## [Set task]
Extract the first line through the line containing "PI = math.pi" from the listing below, exactly as written.

## [Dataset extract]
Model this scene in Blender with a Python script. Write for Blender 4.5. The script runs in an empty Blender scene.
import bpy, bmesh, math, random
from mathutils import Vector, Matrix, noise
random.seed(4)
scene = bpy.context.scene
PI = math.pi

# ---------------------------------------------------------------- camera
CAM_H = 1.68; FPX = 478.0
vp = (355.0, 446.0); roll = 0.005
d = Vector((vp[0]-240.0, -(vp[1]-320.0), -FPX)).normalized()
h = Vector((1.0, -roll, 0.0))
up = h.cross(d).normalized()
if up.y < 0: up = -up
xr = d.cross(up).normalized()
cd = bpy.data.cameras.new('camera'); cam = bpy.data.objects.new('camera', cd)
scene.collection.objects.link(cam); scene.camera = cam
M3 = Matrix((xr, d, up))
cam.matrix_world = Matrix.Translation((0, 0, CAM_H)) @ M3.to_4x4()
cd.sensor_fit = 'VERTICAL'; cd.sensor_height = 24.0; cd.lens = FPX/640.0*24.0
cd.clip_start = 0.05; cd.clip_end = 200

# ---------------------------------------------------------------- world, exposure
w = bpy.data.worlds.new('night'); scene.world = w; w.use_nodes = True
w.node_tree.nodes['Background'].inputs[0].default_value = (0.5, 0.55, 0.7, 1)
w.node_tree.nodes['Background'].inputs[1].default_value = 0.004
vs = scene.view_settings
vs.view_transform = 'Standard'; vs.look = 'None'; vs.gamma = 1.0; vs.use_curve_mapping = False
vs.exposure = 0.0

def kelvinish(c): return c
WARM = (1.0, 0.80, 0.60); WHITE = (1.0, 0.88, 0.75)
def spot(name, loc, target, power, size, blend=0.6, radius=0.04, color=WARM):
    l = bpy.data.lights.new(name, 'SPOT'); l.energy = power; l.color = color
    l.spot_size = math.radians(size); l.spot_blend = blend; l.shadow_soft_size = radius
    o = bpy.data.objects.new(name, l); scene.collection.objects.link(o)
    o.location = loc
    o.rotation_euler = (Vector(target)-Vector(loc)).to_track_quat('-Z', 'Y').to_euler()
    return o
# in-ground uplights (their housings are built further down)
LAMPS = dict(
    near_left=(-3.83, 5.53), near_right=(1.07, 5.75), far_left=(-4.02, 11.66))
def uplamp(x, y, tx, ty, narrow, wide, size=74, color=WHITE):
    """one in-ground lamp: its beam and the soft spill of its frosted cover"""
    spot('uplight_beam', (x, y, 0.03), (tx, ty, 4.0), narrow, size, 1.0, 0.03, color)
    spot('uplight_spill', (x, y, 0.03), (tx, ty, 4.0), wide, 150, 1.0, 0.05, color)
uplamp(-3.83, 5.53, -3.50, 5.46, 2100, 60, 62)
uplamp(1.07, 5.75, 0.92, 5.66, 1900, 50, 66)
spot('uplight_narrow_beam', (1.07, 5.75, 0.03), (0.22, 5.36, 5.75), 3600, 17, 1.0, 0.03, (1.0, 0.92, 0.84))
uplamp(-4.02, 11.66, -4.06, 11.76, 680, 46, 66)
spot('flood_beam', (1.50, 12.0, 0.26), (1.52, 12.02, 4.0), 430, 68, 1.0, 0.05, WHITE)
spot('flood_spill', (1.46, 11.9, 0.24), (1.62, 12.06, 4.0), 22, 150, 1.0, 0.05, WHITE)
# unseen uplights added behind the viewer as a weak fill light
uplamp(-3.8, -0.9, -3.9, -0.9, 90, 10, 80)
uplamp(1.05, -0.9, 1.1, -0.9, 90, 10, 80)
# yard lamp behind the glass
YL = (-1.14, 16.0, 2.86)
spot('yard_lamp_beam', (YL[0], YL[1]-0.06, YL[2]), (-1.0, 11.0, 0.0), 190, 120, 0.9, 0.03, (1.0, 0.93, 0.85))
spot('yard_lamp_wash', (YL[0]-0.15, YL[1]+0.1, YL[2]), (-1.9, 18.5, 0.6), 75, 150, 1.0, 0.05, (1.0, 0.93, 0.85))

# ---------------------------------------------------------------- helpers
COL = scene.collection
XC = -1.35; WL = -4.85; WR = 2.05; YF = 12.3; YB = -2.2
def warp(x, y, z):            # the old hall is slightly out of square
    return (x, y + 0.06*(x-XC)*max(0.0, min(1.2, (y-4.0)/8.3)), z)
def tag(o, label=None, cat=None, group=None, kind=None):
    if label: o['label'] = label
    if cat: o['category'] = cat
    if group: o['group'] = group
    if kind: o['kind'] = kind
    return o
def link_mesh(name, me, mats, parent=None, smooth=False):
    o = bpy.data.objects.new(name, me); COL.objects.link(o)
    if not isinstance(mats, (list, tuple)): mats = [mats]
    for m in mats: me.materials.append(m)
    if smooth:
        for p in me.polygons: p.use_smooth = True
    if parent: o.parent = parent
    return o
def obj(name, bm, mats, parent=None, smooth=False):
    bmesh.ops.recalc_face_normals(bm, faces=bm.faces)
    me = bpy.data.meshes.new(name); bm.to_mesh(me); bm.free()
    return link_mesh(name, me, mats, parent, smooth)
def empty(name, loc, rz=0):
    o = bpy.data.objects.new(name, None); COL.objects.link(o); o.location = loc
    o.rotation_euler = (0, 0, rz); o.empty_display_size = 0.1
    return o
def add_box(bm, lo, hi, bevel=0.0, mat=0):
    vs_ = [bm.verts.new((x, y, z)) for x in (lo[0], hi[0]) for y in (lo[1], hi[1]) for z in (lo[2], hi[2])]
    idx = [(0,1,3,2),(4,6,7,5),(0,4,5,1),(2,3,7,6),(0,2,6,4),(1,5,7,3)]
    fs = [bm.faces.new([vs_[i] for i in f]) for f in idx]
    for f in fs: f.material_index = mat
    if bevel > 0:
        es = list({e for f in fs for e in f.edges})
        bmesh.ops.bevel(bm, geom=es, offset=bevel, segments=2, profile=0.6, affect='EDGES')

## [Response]
Model this scene in Blender with a Python script. Write for Blender 4.5. The script runs in an empty Blender scene.
import bpy, bmesh, math, random
from mathutils import Vector, Matrix, noise
random.seed(4)
scene = bpy.context.scene
PI = math.pi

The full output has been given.